I have been discussing changes made in Jewish laws and practices over the centuries. Open Judaism is a recent movement seeking changes, but only on a restricted basis.


                                                                   What is Open Orthodoxy?


Rabbi Avi Weiss, the founder of Open Orthodoxy, defined the movement[1] as being within Orthodox Judaism, “completely committed to Torah min hashamayim [Torah from heaven], to belief that God wrote the Torah, and to the meticulous observance of halakhah (Jewish Law). At the same time, it is open – inclusive, pluralistic, and nonjudgmental.”[2] He tells readers that today the movement has “tens of thousands of supporters.”  He feels that Open Orthodoxy meets the need of the more than 85 percent of American Jewry for whom Orthodoxy has been irrelevant.

Open Orthodox, he writes “parts with the heterodox community, as it does not subscribe to egalitarianism.” He feels that men and women share “roles in more than 90 percent of areas, but there are still clear distinctions.” Certain laws and practices are meant only for women and vice versa. Yet, Open Orthodoxy encourages women’s involvement in learning Torah at the same level as men, no lower. For example, “women can be ordained and receive semikhah.

While “aware of the Torah’s prohibition” against homosexuality, Open Orthodoxy welcomes and fully integrates all people in all community and synagogue activities regardless of sexual orientation.

Open Orthodoxy is also committed to “outreach,” a “mutual interaction [with all kinds of people] in which all parties [will, as a result of the interaction] benefit and acquire deep respect for one another.”

The movement is involved “in spiritual striving, in constant search to feel God’s presence.” This appears to be a mystical element of the movement, for rationalists recognize that it is impossible to “feel God’s presence.” However, Rabbi Weiss lists three area in which Open Orthodox is “distinct.” Rational thinkers would agree with the first two. The third is a variation of the previously stated “spiritual striving.”

The first is that Open Orthodox does not think the mesorah, Jewish law and practices are frozen.

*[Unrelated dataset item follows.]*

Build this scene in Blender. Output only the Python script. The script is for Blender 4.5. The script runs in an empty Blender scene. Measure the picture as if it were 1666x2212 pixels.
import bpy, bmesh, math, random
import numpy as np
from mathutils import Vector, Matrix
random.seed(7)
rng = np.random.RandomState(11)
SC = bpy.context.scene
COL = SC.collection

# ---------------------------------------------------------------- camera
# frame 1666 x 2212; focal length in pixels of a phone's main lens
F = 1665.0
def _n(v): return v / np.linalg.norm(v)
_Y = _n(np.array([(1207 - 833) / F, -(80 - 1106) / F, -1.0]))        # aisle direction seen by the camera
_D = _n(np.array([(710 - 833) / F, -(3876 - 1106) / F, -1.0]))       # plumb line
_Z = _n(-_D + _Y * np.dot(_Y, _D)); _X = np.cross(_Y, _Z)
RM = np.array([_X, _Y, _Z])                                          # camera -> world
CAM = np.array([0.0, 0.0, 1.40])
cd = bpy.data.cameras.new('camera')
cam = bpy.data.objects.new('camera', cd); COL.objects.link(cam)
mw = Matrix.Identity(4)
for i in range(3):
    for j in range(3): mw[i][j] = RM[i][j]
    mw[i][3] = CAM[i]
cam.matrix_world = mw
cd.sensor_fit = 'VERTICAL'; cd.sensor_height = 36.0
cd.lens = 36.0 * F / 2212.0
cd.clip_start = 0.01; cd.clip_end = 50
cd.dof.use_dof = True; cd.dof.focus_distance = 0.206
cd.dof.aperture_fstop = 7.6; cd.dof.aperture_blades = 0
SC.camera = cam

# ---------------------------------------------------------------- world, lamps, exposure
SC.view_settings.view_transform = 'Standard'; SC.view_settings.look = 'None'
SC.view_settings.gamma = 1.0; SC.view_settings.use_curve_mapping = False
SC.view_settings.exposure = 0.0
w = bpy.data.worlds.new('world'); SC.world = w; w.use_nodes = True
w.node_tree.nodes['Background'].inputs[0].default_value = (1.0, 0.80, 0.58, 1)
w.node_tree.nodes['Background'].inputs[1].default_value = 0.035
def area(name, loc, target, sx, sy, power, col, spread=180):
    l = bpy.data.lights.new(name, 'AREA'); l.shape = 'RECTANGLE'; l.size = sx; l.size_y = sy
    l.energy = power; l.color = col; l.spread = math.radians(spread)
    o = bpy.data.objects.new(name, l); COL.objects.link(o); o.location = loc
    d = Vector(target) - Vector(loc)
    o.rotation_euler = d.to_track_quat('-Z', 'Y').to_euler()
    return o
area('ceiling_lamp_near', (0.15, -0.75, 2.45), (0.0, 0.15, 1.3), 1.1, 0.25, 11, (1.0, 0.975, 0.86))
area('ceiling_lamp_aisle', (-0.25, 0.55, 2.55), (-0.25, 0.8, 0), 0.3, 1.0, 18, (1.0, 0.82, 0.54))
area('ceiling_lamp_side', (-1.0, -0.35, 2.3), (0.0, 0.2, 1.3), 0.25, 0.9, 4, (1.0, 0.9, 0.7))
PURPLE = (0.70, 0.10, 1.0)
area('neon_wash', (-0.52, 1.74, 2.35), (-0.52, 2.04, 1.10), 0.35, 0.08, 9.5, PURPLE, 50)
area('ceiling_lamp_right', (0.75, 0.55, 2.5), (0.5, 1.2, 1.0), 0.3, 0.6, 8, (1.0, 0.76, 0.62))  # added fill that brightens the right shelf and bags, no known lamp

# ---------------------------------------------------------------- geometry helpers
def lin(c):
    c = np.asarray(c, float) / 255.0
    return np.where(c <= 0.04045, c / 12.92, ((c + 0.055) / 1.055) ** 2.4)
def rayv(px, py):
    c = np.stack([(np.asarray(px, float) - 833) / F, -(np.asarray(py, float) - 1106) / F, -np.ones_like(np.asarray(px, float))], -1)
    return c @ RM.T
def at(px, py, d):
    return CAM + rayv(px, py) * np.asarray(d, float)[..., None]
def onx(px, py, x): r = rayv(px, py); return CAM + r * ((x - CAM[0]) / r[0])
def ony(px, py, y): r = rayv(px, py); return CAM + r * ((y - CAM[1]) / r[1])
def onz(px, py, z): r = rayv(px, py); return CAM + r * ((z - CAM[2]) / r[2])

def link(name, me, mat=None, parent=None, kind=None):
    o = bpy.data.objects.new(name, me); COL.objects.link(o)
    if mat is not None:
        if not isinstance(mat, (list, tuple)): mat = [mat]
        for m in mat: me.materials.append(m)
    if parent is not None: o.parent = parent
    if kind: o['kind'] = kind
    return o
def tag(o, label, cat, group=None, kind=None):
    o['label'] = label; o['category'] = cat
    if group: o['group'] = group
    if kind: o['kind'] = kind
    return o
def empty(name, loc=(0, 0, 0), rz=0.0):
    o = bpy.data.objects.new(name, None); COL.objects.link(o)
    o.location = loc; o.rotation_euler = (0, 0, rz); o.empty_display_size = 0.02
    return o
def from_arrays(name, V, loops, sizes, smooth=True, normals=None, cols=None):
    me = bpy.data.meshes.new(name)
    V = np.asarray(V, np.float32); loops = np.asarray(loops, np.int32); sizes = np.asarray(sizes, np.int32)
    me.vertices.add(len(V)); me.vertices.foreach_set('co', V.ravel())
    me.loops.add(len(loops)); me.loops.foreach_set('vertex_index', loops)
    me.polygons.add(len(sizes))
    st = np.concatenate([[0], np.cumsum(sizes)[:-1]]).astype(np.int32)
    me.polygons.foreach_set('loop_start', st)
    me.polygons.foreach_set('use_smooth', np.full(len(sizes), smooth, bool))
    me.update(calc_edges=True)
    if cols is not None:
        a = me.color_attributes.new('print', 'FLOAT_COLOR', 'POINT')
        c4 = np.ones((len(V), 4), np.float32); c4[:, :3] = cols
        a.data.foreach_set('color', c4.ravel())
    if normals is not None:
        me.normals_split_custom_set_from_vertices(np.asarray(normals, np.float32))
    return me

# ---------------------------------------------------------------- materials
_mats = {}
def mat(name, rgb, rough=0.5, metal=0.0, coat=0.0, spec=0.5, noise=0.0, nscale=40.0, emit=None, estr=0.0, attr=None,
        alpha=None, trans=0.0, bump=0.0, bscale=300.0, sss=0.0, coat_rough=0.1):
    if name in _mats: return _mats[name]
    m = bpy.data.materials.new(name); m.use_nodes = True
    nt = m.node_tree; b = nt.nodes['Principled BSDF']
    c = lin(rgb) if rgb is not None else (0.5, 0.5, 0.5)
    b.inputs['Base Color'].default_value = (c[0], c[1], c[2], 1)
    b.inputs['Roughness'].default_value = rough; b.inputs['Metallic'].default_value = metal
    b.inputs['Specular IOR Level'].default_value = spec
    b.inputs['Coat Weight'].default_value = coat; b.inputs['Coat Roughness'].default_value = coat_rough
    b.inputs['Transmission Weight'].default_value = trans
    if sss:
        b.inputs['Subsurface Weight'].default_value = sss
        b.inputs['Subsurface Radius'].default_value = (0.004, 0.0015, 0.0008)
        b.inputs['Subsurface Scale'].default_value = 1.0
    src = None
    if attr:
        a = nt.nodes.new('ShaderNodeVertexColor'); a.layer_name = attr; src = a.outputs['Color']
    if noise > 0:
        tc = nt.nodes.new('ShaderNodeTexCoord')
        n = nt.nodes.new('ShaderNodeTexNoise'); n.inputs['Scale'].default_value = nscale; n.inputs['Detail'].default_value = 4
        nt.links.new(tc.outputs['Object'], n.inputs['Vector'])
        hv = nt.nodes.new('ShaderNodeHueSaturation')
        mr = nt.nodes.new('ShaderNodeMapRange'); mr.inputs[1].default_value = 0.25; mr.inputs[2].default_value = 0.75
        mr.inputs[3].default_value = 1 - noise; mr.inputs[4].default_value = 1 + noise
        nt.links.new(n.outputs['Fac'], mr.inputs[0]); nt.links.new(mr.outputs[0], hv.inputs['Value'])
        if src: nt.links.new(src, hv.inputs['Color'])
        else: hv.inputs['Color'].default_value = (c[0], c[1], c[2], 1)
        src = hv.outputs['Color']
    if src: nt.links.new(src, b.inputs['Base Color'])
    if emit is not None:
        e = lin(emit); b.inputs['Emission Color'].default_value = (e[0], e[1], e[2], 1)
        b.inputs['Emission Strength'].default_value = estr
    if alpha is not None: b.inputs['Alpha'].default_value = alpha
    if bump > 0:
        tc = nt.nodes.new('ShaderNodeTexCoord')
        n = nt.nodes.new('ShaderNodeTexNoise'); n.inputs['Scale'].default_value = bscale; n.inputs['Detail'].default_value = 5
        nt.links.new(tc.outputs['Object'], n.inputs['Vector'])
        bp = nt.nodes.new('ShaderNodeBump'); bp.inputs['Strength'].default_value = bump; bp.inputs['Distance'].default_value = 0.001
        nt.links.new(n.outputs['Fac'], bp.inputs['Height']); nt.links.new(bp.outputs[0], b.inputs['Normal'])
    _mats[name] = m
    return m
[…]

It understands that “Jewish Law carefully evolves. That is, mesorah is also the dictum that in every generation one seeks out halakhic judgment related to new situations and conditions.”

Second, it “sees great danger in the centralization of rabbinic authority…. Power concentrated in the hands of a few can be corrupting.” In essence, Open Orthodoxy is opposed to the trend in Orthodoxy that gives power to a few people.

Third, the movement sees halakhah as a system of holiness and encourages Jews to not only observe the law but to seek the holiness within the practice.

Rabbi Weiss states that he is “not a fan of the term ‘Centrist Orthodoxy’” because it is “reactive instead of proactive. Nor am I a fan of the term ‘Modern Orthodoxy.’ In the postmodern era, the term ‘Modern Orthodoxy’ is old; it is passé. Furthermore, it does not reflect who we are.”


[1] In Judaism, September 1997, and in The Lieberman Open Orthodox Haggadah, by Rabbi Shmuel Herzfed, Gefen Publishing House, 2015.

[2] I do not know what Rabbi Weiss means by “God wrote the Torah.” It could mean that God miraculously caused the writing, dictated the writing, or possibly something else. It seems that he would reject the idea that God inspired the writing, but it was a human endeavor.